When you’ve had a career as a force of nature you see, and live a life that, even at 49, takes you in and out of the MMA octagon, these are the battle-scars you come to expect.
“I had to get five muscles cut off and reattached,” he says with the unflinching straightness of a man who was only inconvenienced by the time it all took.
“Years of self abuse and self harm caused it, I suppose! I got caught with a kimura (form of MMA) then at the end of it. That was a couple of years ago. I fell on it at training and a whole lot of different things, it was just years of taking hits and bangs and knocks and eventually it was… when I went in for the referral, some of the things were just hanging on by threads…”
Still unflinching. Same old Geezer.
The marble man remains lean as a rake and if he wasn’t the Armagh manager, then there would be no reason why he couldn’t take up a familiar position, as centre back on the Armagh team. So when you put it to someone as single-minded as McGeeney, who they couldn’t make training hard enough for, that Jamie Clarke is taking another year out, his response might be considered somewhat surprising.
“Everyone has a personal choice. Jamie is an exceptionally good fella, I have a lot of time for him personally and he was always straight up when he goes. Some people just have different passions. I don’t really think it’s got to do with the football or the commitment.

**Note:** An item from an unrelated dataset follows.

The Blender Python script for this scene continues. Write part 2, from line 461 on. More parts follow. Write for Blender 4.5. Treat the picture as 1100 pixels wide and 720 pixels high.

“They just tend to give commitment to other things, I suppose it depends where your cards are aligning on your particular journey.”
While many cite the increased demands as a reason for decisions such as Clarke’s, McGeeney feels that the game has never been more enjoyable for players.
“I would actually think the opposite of where you know, I think football nowadays is far more enjoyable, you have to remember that when we were going back training/travelling home, we were going back to run on a pitch. We did a pre-season in September, another one in January and another one in April/May, and all we did was run.
“That’s all we did, run!”
“The summer months were great but you still ran until a week or two before championship when you got to sharpen up with a few sprints! Now it’s just all football, outside of pre-season, game scenarios. Definitely, at the tail end of my career, it was coming a bit like that but at the beginning, I could have went with a 400/800m runner. That’s how Martin McQuillan and those boys were killing me.”
“You were going home depressed after running down sand-dunes and up hills. I think it’s a great time to be involved in football. I genuinely do. I think it’s moved on exponentially, in terms of what they’re doing for their players, and even just to be able to access the different things that you can there as a footballer. It’s not for everybody, especially when you’re not getting first-team hurling/football, it’s easy to get disgruntled because in everything like that, people are going to have different opinions, mine might not be right and a manager might pick different players but I think in general, players are enjoying football and hurling.”
One of his big moves in the off-season was to bring Kieran Donaghy into the Armagh set-up, with the Kerry man’s raison d’etre to teach the Orchard county’s forwards his own selfless ways.
“The reason I went after Kieran was Kieran made a career out of bringing other people into the game and I just think that’s something we were still missing in Armagh.
“It’s sometimes hard to explain to people. Sometimes, I think you can have too many good forwards. You need people to make them tick, a bit like Kilkenny does for Dublin, like Kieran would have done for Kerry, things like that. I just thought Kieran would have that type of background in his basketball too.
“We are trying to bring a different perspective to the squad in terms of bringing each other into the game, and not just always being thinking of the next ball, trying to think about how to play as a team.
“Kieran is a very gregarious type of character anyway. He is good fun.
“They find it hard to stop laughing at me all the time. It’s good to have somebody else in with a sense of humour.”
This man hasn’t lost the dry wit.
“He brings that sort of an edge to it, but at my wedding my dad was slagging all the Kerry ones, now that we have a Kerry women in the family, we can have all the skill of the Armagh ones and all the dirt of the Kerry ones.
“It should be a good balance. I am slagging Kieran about that.
“It’s going back to that point, Kieran with basketball, I also think the fact that although playing underage with Kerry, that he got in through the Underdogs system, he has a great humility about him as well.
“There are different aspects of it. To be a very good forward you have to have a small line of selfishness. You have to have that striker’s impact and things.
“But, the way the game has progressed over the years, people have got a wee bit more defensive in how they play the game, defensive systems and all that, people have been slow to change.
“But, as we all know things have now. Despite defences, good teams are able to break them down. The only way to break them down is actually using each other, setting things up, and that there are more set plays and different things involved in it.”
In that case, Donaghy is just the man.